Wrong. Unfortunately, creating a vision, developing a strategy, and communicating it all don’t actually mean you will realize your vision. You must actively manage your strategy’s implementation in order to achieve your vision. To do so you have to understand the critical success and failure factors.
Four key success factors to achieving your vision:
- Attain buy-in and commitment at all levels – We talked about this in the post about communicating your vision. Everyone from executives to entry level employees needs to buy-in to your vision. They need to be committed to its success and understand how that directly correlates to their success.
- Define roles – Who is responsible for what? It seems too obvious, but it’s critical. To begin with, you must understand what the key roles are. Do you need a social media guru, a community expert, a finance wiz, a team manager, all of them? One role that everyone needs to fill is that of a change agent: An influential person (or hopefully a group of people) who is a proud advocate of the changes taking place. How much more successful would your household vision be if your eldest child started not only talking about how cool clean rooms were, but was actually cleaning too.
- Provide the right resources – Unfortunately, most changes aren’t free, whether there is a monetary cost or a time cost, implementing a strategy takes resources. To succeed, you have to have those resources readily accessible to the people who need them.
- Communication, communication, communication – Have I mentioned communication? Communicate successes and milestones, communicate status updates and changes, and communicate challenges and plans to overcome those. In conclusion, communicate.
Four key failure factors hindering vision achievement:
- People don’t understand your vision and/or strategy – If this is the case you may need to step back, reevaluate your vision, strategy, and communication plan and determine where improvement is needed. Consider holding a small focus group to help steer things in the right direction. It’s important not to assume people understand. So take the time to survey your audience and check that they understand your plan before moving forward.
- People don’t believe in your vision – The hard question you must ask yourself (and others) is whether the problem is the vision or the people. Naturally, people are resistant to change and that is something, as leaders, we must overcome. We have to help them to see why change is needed and guide them toward making those changes. However, no matter what you do some people may still be resistant – this is a people problem. If, on the other hand, many people don’t buy in to your vision, it’s time to go back to the drawing board.

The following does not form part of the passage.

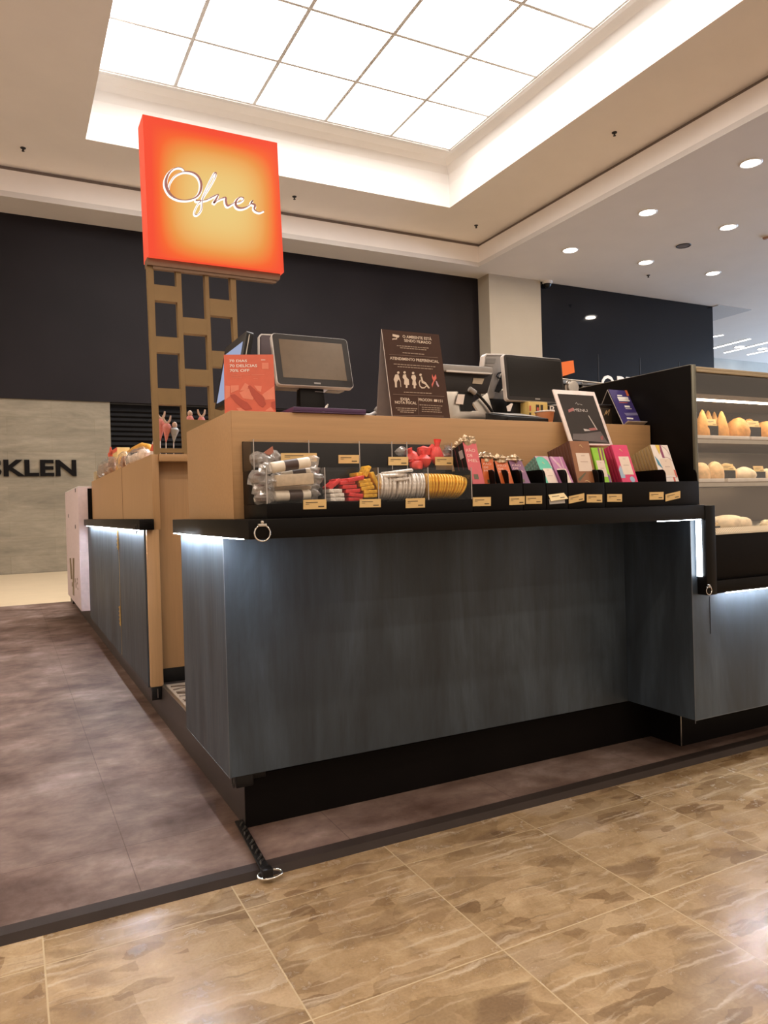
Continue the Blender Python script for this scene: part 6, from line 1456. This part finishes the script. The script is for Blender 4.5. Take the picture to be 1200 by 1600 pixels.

- No means for measurement – What does success look like? How do you know when you’ve achieved it? What are the critical milestones? If you don’t know, no one else does either.
- Losing focus – Launching a new vision and strategy comes with a lot of great energy, but then everyday life sets in and it is easy to lose focus. If you realize focus is fading, you can infuse new energy through communications, updates, and contests. You can also prevent your strategy from getting off track by assigning someone to oversee its progress (note: this means they can’t also oversee five other things simultaneously).
A great vision can transform an organization or even a nation, but for a vision to be more than just words on a paper you must commit to its success. And that starts by realizing that there really is so much more to a vision than words. A vision takes people, processes, technology, and resources. When you’ve created your vision, you’re at the beginning, not the end.